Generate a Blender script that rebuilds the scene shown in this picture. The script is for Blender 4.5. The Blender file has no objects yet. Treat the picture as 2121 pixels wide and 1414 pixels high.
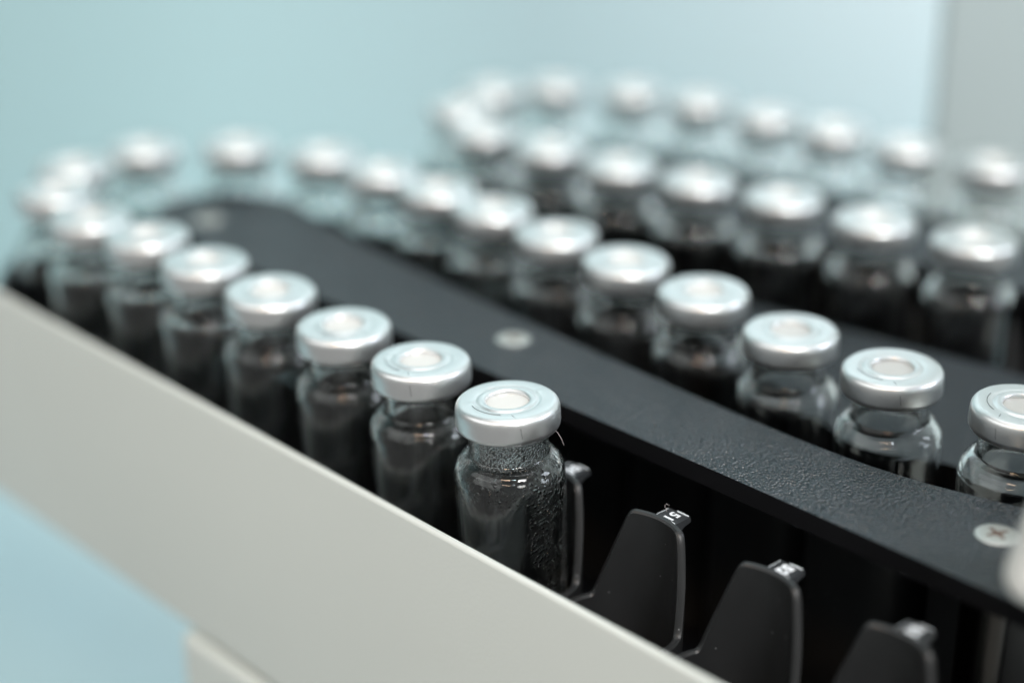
import bpy, bmesh, math, random
from mathutils import Vector, Matrix
random.seed(7)
PI = math.pi
S = 0.001                                   # everything below is written in millimetres
C = bpy.context.scene.collection
scn = bpy.context.scene

# ------------------------------------------------------------------ camera
cd = bpy.data.cameras.new('camera'); cam = bpy.data.objects.new('camera', cd); C.objects.link(cam)
cam.location = (0, 0, 138.98*S)
cam.rotation_euler = (math.radians(90-23.209), 0, 0)
cd.sensor_width = 36.0; cd.lens = 36.0*3583.77/2121
cd.clip_start = 0.01; cd.clip_end = 20
cd.dof.use_dof = True; cd.dof.focus_distance = 0.326
cd.dof.aperture_fstop = cd.lens/15.8; cd.dof.aperture_blades = 0
scn.camera = cam

# ------------------------------------------------------------------ render / view
scn.view_settings.view_transform = 'Standard'; scn.view_settings.look = 'None'
scn.view_settings.exposure = 0.0; scn.view_settings.gamma = 1.0
cy = scn.cycles
cy.use_denoising = True
cy.max_bounces = 16; cy.transmission_bounces = 14; cy.glossy_bounces = 6; cy.diffuse_bounces = 4
cy.blur_glossy = 0.5; cy.sample_clamp_indirect = 15.0
cy.caustics_reflective = False

# ------------------------------------------------------------------ world + lamps
w = bpy.data.worlds.new('World'); scn.world = w; w.use_nodes = True
bg = w.node_tree.nodes['Background']; bg.inputs[0].default_value = (0.60, 0.61, 0.60, 1); bg.inputs[1].default_value = 0.46

def area(name, loc, target, sx, sy, power, col, spread=180):
    l = bpy.data.lights.new(name, 'AREA'); l.shape = 'RECTANGLE'; l.size = sx; l.size_y = sy
    l.energy = power; l.color = col; l.spread = math.radians(spread)
    o = bpy.data.objects.new(name, l); C.objects.link(o); o.location = loc
    d = Vector(target)-Vector(loc); o.rotation_euler = d.to_track_quat('-Z', 'Y').to_euler()
    return o
area('ceiling_light', (0.10, 0.55, 1.35), (0.08, 0.50, 0.0), 1.1, 0.7, 4.3, (0.97, 0.99, 1.0))
area('window_light', (0.66, 1.10, 0.55), (0.05, 0.36, 0.0), 0.80, 0.55, 3.4, (0.93, 0.97, 1.0))
area('side_window', (1.00, 0.25, 0.55), (0.0, 0.40, 0.0), 0.28, 0.45, 4.0, (0.84, 0.90, 1.0))
area('wall_fill', (0.55, 0.84, 0.22), (0.26, 1.17, -0.15), 0.25, 0.25, 4.9, (1.0, 0.66, 0.66))  # lamp added out of view to brighten the wall's right side
area('left_fill', (-0.95, -0.15, 0.85), (-0.10, 0.36, -0.05), 1.6, 0.8, 5.5, (0.97, 1.0, 0.985))  # added fill for the panel front and the glass, not a real window
area('upper_fill', (0.05, 1.15, 0.57), (0.05, 0.0, 0.38), 1.5, 0.46, 1.9, (0.90, 0.985, 1.0))  # added light panel, stands in for a bright upper wall in the caps
area('right_fill', (0.55, -0.75, 1.0), (0.30, 0.50, 0.1), 0.4, 0.4, 3, (1.0, 0.99, 0.97), 60)
area('warm_lamp', (-0.20, -0.48, 1.02), (0.0, 0.35, 0.0), 0.34, 0.08, 3.4, (1.0, 0.68, 0.44))
area('cool_lamp', (0.12, -0.48, 1.02), (0.0, 0.35, 0.0), 0.12, 0.08, 2.0, (0.78, 0.88, 1.0))

# ------------------------------------------------------------------ materials
def mat(name, col, rough=0.5, metal=0.0, **kw):
    m = bpy.data.materials.new(name); m.use_nodes = True
    b = m.node_tree.nodes['Principled BSDF']
    b.inputs['Base Color'].default_value = (*col, 1); b.inputs['Roughness'].default_value = rough
    b.inputs['Metallic'].default_value = metal
    for k, v in kw.items(): b.inputs[k.replace('_', ' ')].default_value = v
    return m
def nd(m, t, **kw):
    n = m.node_tree.nodes.new(t)
    for k, v in kw.items(): setattr(n, k, v)
    return n
def lk(m, a, b): m.node_tree.links.new(a, b)
def coords(m, scale=1.0, sc3=None):
    t = nd(m, 'ShaderNodeTexCoord'); mp = nd(m, 'ShaderNodeMapping')
    mp.inputs['Scale'].default_value = sc3 or (scale, scale, scale)
    lk(m, t.outputs['Object'], mp.inputs['Vector']); return mp.outputs['Vector'], t
def noise(m, vec, scale, detail=3, rough=0.5):
    n = nd(m, 'ShaderNodeTexNoise'); lk(m, vec, n.inputs['Vector'])
    n.inputs['Scale'].default_value = scale; n.inputs['Detail'].default_value = detail; n.inputs['Roughness'].default_value = rough
    return n.outputs['Fac']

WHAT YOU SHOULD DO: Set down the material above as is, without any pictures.

SOLVED EXERCISE:
Generate a Blender script that rebuilds the scene shown in this picture. The script is for Blender 4.5. The Blender file has no objects yet. Treat the picture as 2121 pixels wide and 1414 pixels high.
import bpy, bmesh, math, random
from mathutils import Vector, Matrix
random.seed(7)
PI = math.pi
S = 0.001                                   # everything below is written in millimetres
C = bpy.context.scene.collection
scn = bpy.context.scene

# ------------------------------------------------------------------ camera
cd = bpy.data.cameras.new('camera'); cam = bpy.data.objects.new('camera', cd); C.objects.link(cam)
cam.location = (0, 0, 138.98*S)
cam.rotation_euler = (math.radians(90-23.209), 0, 0)
cd.sensor_width = 36.0; cd.lens = 36.0*3583.77/2121
cd.clip_start = 0.01; cd.clip_end = 20
cd.dof.use_dof = True; cd.dof.focus_distance = 0.326
cd.dof.aperture_fstop = cd.lens/15.8; cd.dof.aperture_blades = 0
scn.camera = cam

# ------------------------------------------------------------------ render / view
scn.view_settings.view_transform = 'Standard'; scn.view_settings.look = 'None'
scn.view_settings.exposure = 0.0; scn.view_settings.gamma = 1.0
cy = scn.cycles
cy.use_denoising = True
cy.max_bounces = 16; cy.transmission_bounces = 14; cy.glossy_bounces = 6; cy.diffuse_bounces = 4
cy.blur_glossy = 0.5; cy.sample_clamp_indirect = 15.0
cy.caustics_reflective = False

# ------------------------------------------------------------------ world + lamps
w = bpy.data.worlds.new('World'); scn.world = w; w.use_nodes = True
bg = w.node_tree.nodes['Background']; bg.inputs[0].default_value = (0.60, 0.61, 0.60, 1); bg.inputs[1].default_value = 0.46

def area(name, loc, target, sx, sy, power, col, spread=180):
    l = bpy.data.lights.new(name, 'AREA'); l.shape = 'RECTANGLE'; l.size = sx; l.size_y = sy
    l.energy = power; l.color = col; l.spread = math.radians(spread)
    o = bpy.data.objects.new(name, l); C.objects.link(o); o.location = loc
    d = Vector(target)-Vector(loc); o.rotation_euler = d.to_track_quat('-Z', 'Y').to_euler()
    return o
area('ceiling_light', (0.10, 0.55, 1.35), (0.08, 0.50, 0.0), 1.1, 0.7, 4.3, (0.97, 0.99, 1.0))
area('window_light', (0.66, 1.10, 0.55), (0.05, 0.36, 0.0), 0.80, 0.55, 3.4, (0.93, 0.97, 1.0))
area('side_window', (1.00, 0.25, 0.55), (0.0, 0.40, 0.0), 0.28, 0.45, 4.0, (0.84, 0.90, 1.0))
area('wall_fill', (0.55, 0.84, 0.22), (0.26, 1.17, -0.15), 0.25, 0.25, 4.9, (1.0, 0.66, 0.66))  # lamp added out of view to brighten the wall's right side
area('left_fill', (-0.95, -0.15, 0.85), (-0.10, 0.36, -0.05), 1.6, 0.8, 5.5, (0.97, 1.0, 0.985))  # added fill for the panel front and the glass, not a real window
area('upper_fill', (0.05, 1.15, 0.57), (0.05, 0.0, 0.38), 1.5, 0.46, 1.9, (0.90, 0.985, 1.0))  # added light panel, stands in for a bright upper wall in the caps
area('right_fill', (0.55, -0.75, 1.0), (0.30, 0.50, 0.1), 0.4, 0.4, 3, (1.0, 0.99, 0.97), 60)
area('warm_lamp', (-0.20, -0.48, 1.02), (0.0, 0.35, 0.0), 0.34, 0.08, 3.4, (1.0, 0.68, 0.44))
area('cool_lamp', (0.12, -0.48, 1.02), (0.0, 0.35, 0.0), 0.12, 0.08, 2.0, (0.78, 0.88, 1.0))

# ------------------------------------------------------------------ materials
def mat(name, col, rough=0.5, metal=0.0, **kw):
    m = bpy.data.materials.new(name); m.use_nodes = True
    b = m.node_tree.nodes['Principled BSDF']
    b.inputs['Base Color'].default_value = (*col, 1); b.inputs['Roughness'].default_value = rough
    b.inputs['Metallic'].default_value = metal
    for k, v in kw.items(): b.inputs[k.replace('_', ' ')].default_value = v
    return m
def nd(m, t, **kw):
    n = m.node_tree.nodes.new(t)
    for k, v in kw.items(): setattr(n, k, v)
    return n
def lk(m, a, b): m.node_tree.links.new(a, b)
def coords(m, scale=1.0, sc3=None):
    t = nd(m, 'ShaderNodeTexCoord'); mp = nd(m, 'ShaderNodeMapping')
    mp.inputs['Scale'].default_value = sc3 or (scale, scale, scale)
    lk(m, t.outputs['Object'], mp.inputs['Vector']); return mp.outputs['Vector'], t
def noise(m, vec, scale, detail=3, rough=0.5):
    n = nd(m, 'ShaderNodeTexNoise'); lk(m, vec, n.inputs['Vector'])
    n.inputs['Scale'].default_value = scale; n.inputs['Detail'].default_value = detail; n.inputs['Roughness'].default_value = rough
    return n.outputs['Fac']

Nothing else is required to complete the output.